Write your first deep neural network from scratch using PyTorch.

Writing raw mathematical gradients from scratch is tedious and error-prone. Modern deep learning relies on high-level frameworks. Let's learn how to build neural networks using **PyTorch**, the primary deep learning library for researchers worldwide.

Introduction to PyTorch

PyTorch is built around two core features: **Tensors** (similar to NumPy arrays but with GPU acceleration support) and **Autograd** (automatic differentiation that tracks mathematical calculations to automatically compute gradients).

Defining Layers with torch.nn

The torch.nn module provides pre-packaged modules for standard neural network structures. A linear layer (fully connected layer) is defined as nn.Linear(in_features, out_features):

import torch
import torch.nn as nn

# Linear layer mapping 3 inputs to 2 outputs
layer = nn.Linear(3, 2)

Stacking Layers with nn.Sequential

To stack layers in a clean forward pipeline, we use nn.Sequential. It chains layers together so the output of one layer automatically becomes the input of the next.

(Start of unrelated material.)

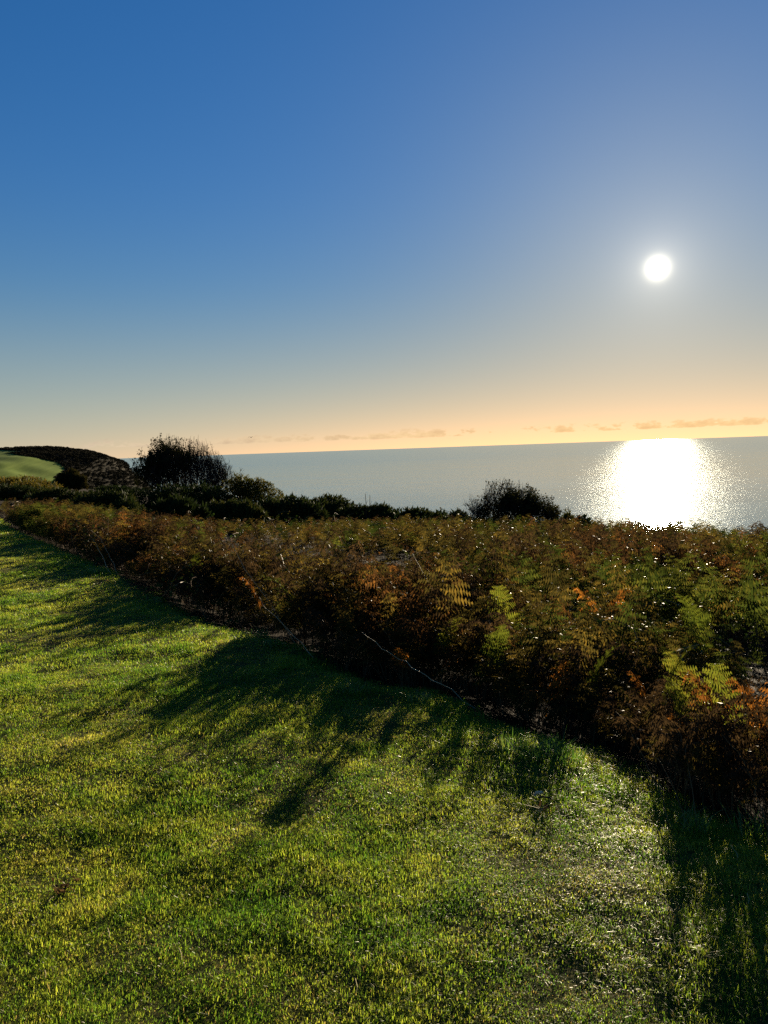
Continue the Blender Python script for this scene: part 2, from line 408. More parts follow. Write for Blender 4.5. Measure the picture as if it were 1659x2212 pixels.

Gradient Calculations with backward()

When you make a forward prediction and calculate the loss, running loss.backward()automatically calculates all gradients via the backpropagation chain rule. PyTorch tracks every operation, saving you from writing tedious calculus.

Coding Challenge: PyTorch Linear Classifier

Let's simulate a standard PyTorch single-layer setup in Python!

  1. Import torch and torch.nn as nn.
  2. Define a simple model using nn.Sequential containing an nn.Linear(10, 2) layer followed by a Sigmoid activation (you can simulate this with custom output rules).
  3. Write code to pass an input tensor of size (1, 10) containing ones (torch.ones(1, 10)) and print the output shape.

Hint: Output shape should be torch.Size([1, 2])!